Далеко до принятия этих постановлений Мотя Астахова была уже на фронте тяжело ранена в грудь…
Получилось так. В глубокий тыл противника забросили группу разведчиков в составе восьми человек. Семь мужчин и одна девушка — радистка — Мотя Астахова.
Разведсводки, посылаемые Астаховой на Большую землю, шли регулярно, но вот однажды связь оборвалась… Фашисты напали на след разведчиков, окружили и, казалось, выхода нет, но смельчаки с боем вырвались из кольца и устремились вперед. Шальная пуля, посланная фашистами вслед беглецам, догнала Мотю. Тяжело раненная радистка упала вместе с рацией в глубокую воронку от бомбы. Товарищи успели только оставить Астаховой фляжку с водой, забрать у нее рацию и прикрыть девушку хворостом, оказавшимся под рукой.
Десять дней не могли придти к тому месту, где оставили радистку, а когда пришли, то к великой радости, Астахова оказалась на месте, живой, но была в тяжелом обморочном состоянии.
Все это происходило на территории Литвы.
Разведчики соорудили тогда носилки и понесли своего боевого товарища на ближайший хутор к крестьянке, с которой у них была уже договоренность.

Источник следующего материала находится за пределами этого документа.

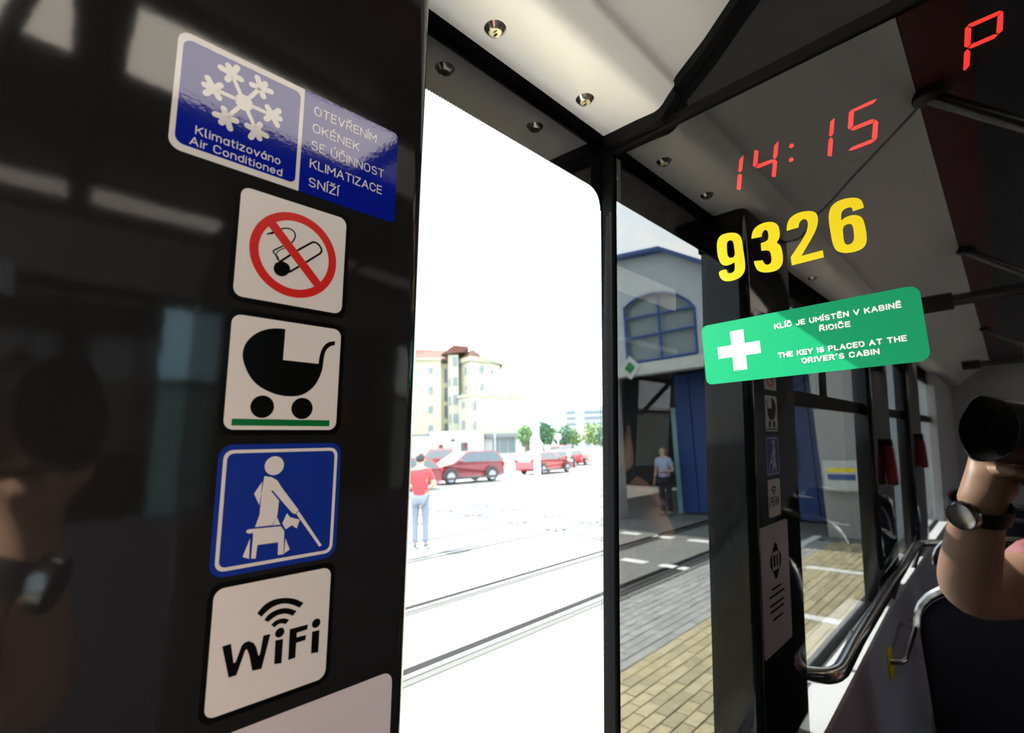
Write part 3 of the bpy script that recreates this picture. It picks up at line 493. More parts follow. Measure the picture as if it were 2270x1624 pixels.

Хозяйка хутора, когда увидела израненную девушку, закрестилась, заплакала и вытирая фартуком слезы, стала что-то причитать на своем языке. Затем показала на верх сарая, где в сене была устроена ниша.
Разведчики понимали, что грозит хозяйке хутора, если у нее фашисты обнаружат разведчицу, да и сама литовская женщина все это знала, но по-матерински приняла радистку.
Какими-то травами, примочками лечила мужественная крестьянка разведчицу…
Наконец, Мотя стала поправляться, чем искренне радовала свою спасительницу.
Под Новый год за Астраховой пришли товарищи по разведгруппе. Горячо поблагодарили разведчики хозяйку хутора за спасение попавшей в беду русской девушки. Как при встрече, прощаясь, простая литовская крестьянка горько плакала и целовала Мотю.
И опять на Большую землю полетели разведсводки «Ландыша» такой у радистки был позывной.
После войны Астахова вернулась на родной Метрострой. Вышла замуж. Родила, а затем и вырастила сына, продолжая работать на Метрострое. А о том, как она воевала, как сумела выстоять и выдержать, вернее выжить, попав в такую страшную беду, не любила вспоминать. Обычно, когда ее спросишь, Мотя отвечала смеясь:
— Я же русская, славянка. Помните, как у Некрасова:
Коня на скаку остановит,
В горящую избу войдет…
И все же, однажды поведала она мне: «Лежа на дне воронки от бомбы — это я после узнала, а так просто в яме, на дне которой была вода, — все мое внимание, все мои силы были направлены на то, чтобы не потерять сознание и не выдать себя стоном. Я знала, что кругом фашисты и мне было очень страшно, да и очень болела грудь…».